One person asked how he felt about the English kid who fell off a roof and died while practicing parkour. Cyril's answer was something like this: "Well, you have to understand that I've been doing this since I was 15. I have worked on almost 70 movies. I am a professional. This is my discipline, my job--this is what I do. On every movie, we are a team of experienced people working together and we repeat, repeat, repeat everything and take every precaution so that we are able to never have any accidents. When I was little, I loved to watch Superman on TV, and I had a costume, but I didn't go jumping out windows."

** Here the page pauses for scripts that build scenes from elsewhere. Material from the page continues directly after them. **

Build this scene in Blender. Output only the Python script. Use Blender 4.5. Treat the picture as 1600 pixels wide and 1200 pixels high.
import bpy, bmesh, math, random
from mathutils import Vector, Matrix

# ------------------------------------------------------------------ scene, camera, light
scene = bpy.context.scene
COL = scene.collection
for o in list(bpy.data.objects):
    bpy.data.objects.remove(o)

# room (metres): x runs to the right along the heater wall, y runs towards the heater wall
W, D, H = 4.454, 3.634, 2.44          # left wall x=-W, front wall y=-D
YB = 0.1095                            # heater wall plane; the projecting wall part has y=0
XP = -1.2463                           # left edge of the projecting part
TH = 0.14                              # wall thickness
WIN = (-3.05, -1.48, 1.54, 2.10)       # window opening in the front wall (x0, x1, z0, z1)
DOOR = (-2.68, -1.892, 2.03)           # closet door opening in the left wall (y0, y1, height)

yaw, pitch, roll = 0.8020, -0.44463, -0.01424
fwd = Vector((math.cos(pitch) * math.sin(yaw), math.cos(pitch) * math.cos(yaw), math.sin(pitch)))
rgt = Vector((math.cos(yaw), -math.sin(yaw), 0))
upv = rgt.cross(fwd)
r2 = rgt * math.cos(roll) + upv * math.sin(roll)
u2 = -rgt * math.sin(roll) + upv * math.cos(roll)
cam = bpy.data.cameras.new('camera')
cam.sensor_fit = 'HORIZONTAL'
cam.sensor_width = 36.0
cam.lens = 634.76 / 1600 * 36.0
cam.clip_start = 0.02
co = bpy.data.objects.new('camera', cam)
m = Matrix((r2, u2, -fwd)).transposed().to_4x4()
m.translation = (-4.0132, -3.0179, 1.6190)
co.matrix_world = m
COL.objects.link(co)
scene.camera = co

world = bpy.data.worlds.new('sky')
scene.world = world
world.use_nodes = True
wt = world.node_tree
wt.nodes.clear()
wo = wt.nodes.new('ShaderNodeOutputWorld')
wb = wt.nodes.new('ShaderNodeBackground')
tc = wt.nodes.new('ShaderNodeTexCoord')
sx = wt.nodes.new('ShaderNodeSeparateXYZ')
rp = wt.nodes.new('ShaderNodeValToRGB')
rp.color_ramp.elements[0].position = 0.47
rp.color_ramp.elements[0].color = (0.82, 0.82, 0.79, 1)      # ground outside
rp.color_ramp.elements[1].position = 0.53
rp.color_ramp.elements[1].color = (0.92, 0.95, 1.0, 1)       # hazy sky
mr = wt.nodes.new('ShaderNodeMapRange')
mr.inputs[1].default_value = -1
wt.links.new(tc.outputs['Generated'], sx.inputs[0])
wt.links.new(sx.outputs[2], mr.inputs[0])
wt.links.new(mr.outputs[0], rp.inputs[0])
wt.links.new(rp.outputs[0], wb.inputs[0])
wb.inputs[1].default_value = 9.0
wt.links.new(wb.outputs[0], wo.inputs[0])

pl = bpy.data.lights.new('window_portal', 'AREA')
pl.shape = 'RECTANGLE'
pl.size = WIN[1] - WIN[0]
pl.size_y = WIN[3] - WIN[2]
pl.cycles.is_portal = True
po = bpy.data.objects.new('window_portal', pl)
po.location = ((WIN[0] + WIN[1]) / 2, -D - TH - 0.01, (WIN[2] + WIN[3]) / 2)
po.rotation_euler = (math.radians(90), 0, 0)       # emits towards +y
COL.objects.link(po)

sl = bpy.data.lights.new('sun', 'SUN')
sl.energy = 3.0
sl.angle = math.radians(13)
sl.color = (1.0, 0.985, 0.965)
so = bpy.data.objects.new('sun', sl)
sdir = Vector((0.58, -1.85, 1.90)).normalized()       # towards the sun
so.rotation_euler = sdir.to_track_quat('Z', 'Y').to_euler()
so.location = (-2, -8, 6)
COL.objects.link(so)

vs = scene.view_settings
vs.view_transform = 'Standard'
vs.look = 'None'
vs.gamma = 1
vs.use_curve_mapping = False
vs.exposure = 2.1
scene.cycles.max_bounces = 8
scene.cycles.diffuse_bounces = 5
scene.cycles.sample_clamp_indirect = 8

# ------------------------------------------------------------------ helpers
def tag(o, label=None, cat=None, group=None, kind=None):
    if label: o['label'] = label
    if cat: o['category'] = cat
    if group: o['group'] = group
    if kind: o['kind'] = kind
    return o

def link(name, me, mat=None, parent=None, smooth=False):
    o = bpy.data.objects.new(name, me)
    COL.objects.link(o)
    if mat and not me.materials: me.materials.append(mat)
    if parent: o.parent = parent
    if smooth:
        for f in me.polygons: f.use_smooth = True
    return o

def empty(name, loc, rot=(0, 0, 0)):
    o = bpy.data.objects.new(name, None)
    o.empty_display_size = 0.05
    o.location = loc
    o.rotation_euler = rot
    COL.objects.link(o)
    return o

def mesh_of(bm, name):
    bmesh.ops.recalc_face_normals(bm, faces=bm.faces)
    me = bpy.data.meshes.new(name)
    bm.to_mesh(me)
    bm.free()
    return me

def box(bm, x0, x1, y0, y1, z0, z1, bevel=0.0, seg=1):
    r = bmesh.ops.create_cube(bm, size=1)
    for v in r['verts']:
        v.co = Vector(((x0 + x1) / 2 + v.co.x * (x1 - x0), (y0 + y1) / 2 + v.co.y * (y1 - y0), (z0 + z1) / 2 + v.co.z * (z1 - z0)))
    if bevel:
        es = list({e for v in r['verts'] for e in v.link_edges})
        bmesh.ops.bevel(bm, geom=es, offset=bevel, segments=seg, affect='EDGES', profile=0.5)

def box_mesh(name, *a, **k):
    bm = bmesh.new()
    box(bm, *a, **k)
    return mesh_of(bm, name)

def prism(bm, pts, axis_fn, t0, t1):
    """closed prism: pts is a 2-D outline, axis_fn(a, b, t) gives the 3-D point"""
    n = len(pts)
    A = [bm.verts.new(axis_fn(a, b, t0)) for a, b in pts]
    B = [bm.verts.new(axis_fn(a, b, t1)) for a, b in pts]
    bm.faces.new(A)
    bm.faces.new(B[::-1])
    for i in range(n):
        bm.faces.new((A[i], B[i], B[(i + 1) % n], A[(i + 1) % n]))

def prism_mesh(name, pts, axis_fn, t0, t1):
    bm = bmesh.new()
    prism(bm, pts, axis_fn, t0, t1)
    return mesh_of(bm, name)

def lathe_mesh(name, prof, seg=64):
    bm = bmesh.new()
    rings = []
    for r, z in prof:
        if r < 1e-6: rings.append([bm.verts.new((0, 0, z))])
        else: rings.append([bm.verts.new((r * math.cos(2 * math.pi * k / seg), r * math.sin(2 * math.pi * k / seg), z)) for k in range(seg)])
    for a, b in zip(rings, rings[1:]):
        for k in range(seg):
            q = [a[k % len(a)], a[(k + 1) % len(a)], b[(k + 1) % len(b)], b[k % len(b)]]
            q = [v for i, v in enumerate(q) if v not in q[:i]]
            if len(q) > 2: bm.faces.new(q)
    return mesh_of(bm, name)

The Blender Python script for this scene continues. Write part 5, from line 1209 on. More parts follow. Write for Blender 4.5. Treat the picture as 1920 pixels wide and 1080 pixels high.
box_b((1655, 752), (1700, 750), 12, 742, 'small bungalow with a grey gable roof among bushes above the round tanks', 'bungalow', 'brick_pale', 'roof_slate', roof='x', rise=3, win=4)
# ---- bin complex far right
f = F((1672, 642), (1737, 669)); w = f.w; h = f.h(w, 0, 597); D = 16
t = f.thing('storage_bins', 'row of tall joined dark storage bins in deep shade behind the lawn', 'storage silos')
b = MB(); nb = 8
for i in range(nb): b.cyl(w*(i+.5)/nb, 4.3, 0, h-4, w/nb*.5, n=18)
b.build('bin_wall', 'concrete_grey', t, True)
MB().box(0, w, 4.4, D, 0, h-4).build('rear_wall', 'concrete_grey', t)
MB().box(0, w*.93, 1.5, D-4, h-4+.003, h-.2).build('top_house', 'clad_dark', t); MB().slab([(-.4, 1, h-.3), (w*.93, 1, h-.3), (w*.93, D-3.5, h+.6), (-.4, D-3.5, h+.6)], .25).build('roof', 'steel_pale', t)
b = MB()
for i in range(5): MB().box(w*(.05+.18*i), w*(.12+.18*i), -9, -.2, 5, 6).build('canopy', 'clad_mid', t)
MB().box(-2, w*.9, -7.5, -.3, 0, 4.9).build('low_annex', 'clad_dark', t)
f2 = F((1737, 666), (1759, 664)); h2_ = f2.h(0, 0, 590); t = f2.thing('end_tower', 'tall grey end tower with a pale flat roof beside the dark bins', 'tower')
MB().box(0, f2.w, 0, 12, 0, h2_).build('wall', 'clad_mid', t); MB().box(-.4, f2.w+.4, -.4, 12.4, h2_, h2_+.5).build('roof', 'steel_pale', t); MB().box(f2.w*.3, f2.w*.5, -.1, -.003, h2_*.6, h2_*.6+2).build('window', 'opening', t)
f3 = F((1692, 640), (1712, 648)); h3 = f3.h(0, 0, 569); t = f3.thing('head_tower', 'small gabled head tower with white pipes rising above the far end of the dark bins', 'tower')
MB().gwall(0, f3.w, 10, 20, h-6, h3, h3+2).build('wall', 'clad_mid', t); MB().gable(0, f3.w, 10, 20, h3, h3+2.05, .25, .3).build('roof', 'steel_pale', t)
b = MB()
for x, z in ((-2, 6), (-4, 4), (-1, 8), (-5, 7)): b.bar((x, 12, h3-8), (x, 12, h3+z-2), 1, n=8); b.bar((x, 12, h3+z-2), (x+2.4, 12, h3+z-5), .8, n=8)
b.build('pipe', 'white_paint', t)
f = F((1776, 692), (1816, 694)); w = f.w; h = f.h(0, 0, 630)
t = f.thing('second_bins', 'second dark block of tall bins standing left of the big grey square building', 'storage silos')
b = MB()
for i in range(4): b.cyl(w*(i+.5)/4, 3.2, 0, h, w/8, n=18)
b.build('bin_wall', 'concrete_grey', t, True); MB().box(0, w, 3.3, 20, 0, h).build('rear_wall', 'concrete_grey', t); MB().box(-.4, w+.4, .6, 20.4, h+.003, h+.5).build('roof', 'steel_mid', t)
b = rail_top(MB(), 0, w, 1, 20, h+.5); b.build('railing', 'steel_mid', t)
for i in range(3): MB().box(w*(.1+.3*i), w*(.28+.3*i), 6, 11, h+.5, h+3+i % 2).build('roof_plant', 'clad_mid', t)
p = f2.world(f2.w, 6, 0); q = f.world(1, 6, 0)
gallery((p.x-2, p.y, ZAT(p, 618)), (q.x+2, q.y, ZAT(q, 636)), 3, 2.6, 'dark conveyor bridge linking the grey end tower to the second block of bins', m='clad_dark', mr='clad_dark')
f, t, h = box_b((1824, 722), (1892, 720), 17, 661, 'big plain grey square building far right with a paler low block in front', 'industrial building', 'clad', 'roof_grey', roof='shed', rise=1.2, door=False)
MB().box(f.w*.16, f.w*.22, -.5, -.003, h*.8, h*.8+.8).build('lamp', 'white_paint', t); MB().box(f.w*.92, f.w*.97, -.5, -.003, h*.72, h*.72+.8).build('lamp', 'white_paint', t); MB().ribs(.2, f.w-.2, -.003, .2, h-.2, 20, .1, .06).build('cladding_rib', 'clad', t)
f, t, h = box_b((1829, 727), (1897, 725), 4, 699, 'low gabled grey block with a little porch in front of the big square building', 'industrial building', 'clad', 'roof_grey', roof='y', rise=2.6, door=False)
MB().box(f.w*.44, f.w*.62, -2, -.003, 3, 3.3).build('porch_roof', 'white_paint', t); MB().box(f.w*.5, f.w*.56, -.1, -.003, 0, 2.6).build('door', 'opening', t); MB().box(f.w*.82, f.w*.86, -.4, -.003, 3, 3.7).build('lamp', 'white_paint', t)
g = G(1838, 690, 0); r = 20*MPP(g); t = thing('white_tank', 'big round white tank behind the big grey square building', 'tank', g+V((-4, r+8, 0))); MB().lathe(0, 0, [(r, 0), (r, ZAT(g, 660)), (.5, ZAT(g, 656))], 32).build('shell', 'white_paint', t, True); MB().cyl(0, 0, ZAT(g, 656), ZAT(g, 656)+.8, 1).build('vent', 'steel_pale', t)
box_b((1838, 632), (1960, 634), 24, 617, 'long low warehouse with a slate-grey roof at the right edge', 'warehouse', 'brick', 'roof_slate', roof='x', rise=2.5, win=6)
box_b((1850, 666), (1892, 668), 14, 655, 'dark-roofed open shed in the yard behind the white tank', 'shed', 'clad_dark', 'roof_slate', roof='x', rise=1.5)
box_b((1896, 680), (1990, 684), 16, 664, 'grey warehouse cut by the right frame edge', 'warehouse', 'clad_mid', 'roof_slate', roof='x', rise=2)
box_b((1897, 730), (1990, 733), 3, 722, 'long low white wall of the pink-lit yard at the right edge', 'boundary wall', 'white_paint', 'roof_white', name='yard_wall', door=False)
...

Someone asked whether he practiced parkour himself. He said that while he didn't really practice parkour, it isn't very different from what he's been doing since he was 15. "Considering the actual definition of le parkour," he said, "it isn't what I do. Someone who does parkour does things extremely fluidly and efficiently, with no wasted motion. If you are doing a normal jump from one building to another [the interpreter chuckled here, such jumps not being very normal for most people], that is different from me, where I might do a flip. I was trained in the circus, so this is what I like to do. In France, we call this flashy style 'acro-street'."
Someone else asked, "Since you needed to learn a little about parkour for your role, did David need to be trained to fight?" Cyril answered, "There was fight training, and David had a lot of fun doing it. I wanted to use the fighting at the end to really show the difference in the two styles of the two characters: mine being very controlled, planning, and neat, and David's being more street. We are different in real life, too. I always enjoy training with David, and on this movie it was especially enjoyable, because training together, I pulled him a little into my world, and he pulled me a little into his."
Here's a small clip of someone asking if there will be a sequel to B13 (Leito and Damien are the names of the characters played by David and Cyril, respectively.)
The audience clapped some more, cheered some more, and we all left at 2AM.